The Bruntsfield Pianodrome will be kicking off with some exciting musical performances too. Local pianist and Fringe-favourite Will Pickvance will be the Pianodrome’s first “Pianist in Resonance,” carrying out a more spontaneous, community-focussed version of an artist’s residency. The programme for the rest of 2026 is filling up fast, including two album launches, international touring artists, workshops with performers, medieval carols by candlelight as the festive season approaches.
Reducing waste
When Pianodrome CIC was founded, Gerry Love was paying for around ten pianos every month to be burned. Nowadays they are sent to landfill, at a cost of £60 per piano. It was a no-brainer- for Gerry, the Pianodrome team, and for the planet- to take on these pianos and give them a new life. To date, the social enterprise has rescued over 600 pianos, the vast majority of which were on their way to landfill. But with each pianodrome requiring around 40 pianos, what to do with the rest of them?
Just under three years ago the Pianodrome team started their Adopt a Piano scheme. Only unplayable pianos are deconstructed and included in the pianodromes, those which can be revived are put up for adoption. This isn’t just a second-hand piano shop, the team wants to make sure that these pianos won’t end up en route back to the dump again. Potential adopters have to come to the showroom, choose a piano, play the piano at least once, and then complete an adoption form. “It’s like a dog and cat home… it’s a commitment,” says Tom Nelson, co-director of Pianodrome CIC who helps to run the piano adoption scheme. The financial commitment to adopt a piano, though, is minimal- while a second-hand, refurbished piano sells for a least £1000, Pianodrome only asks for a donation from adoptive piano parents.
Tom and co-director Shona MacArthur also organise a weekly piano-fixing workshop in the Granton space, where volunteers can help to fix up the newly arrived pianos in need of a little TLC. Tom explains that fixing a piano is not as complicated as many people think; as we speak he is addressing some water damage in the 85 hammers which create music by hitting strings inside the piano. “It’s really fiddly, but you do the same thing 85 times so once you’ve done one piano, you know it really well,” he says.
Tom is also piloting a plan to go out and fix pianos in people’s homes, helping people to hold on to their pianos rather than letting go of them when they break. “They need a little bit of maintenance, and then they’re good to go again for another 50 years or so,” says Tom.
The most circular space in town
Circles seem to be a big feature of the Pianodrome.
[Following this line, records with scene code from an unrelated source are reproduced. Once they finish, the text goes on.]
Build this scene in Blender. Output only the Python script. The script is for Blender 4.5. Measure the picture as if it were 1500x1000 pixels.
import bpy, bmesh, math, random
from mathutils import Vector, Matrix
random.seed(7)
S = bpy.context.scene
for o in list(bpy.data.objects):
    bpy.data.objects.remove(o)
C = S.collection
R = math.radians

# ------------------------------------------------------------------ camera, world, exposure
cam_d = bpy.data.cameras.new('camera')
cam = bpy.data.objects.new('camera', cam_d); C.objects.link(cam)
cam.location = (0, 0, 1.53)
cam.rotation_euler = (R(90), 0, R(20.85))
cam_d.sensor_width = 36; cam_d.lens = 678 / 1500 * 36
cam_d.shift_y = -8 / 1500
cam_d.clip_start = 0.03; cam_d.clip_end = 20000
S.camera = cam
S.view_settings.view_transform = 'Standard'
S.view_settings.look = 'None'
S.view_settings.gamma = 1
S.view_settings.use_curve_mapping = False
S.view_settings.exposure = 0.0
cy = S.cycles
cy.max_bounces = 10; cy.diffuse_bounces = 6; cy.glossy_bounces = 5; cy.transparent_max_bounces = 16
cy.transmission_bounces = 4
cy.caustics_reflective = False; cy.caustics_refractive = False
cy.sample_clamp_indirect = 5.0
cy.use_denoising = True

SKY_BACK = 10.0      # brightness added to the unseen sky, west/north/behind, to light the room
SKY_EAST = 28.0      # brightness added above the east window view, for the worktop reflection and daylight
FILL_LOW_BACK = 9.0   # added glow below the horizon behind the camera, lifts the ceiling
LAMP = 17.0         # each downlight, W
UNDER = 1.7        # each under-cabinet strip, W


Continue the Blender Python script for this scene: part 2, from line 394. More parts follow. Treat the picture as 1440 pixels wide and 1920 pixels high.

Not only the physically round audience format, which is such an important part of the egalitarian performance space that the organisation hosts. Rescuing and re-using hundreds of decades-old, hand crafted masterpieces so that they can continue to make music, is an excellent and uniquely fun incarnation of the kind of circular economy principles we need in our single-use, high-waste society. But the reason why this beautiful, eccentric, creative structure has lasted longer than one Fringe season in the Botanics is because of the community of musicians, makers, volunteers and audiences that has been created around it.
As Tom says, “this could all be an elaborate ruse to get together with like-minded people.”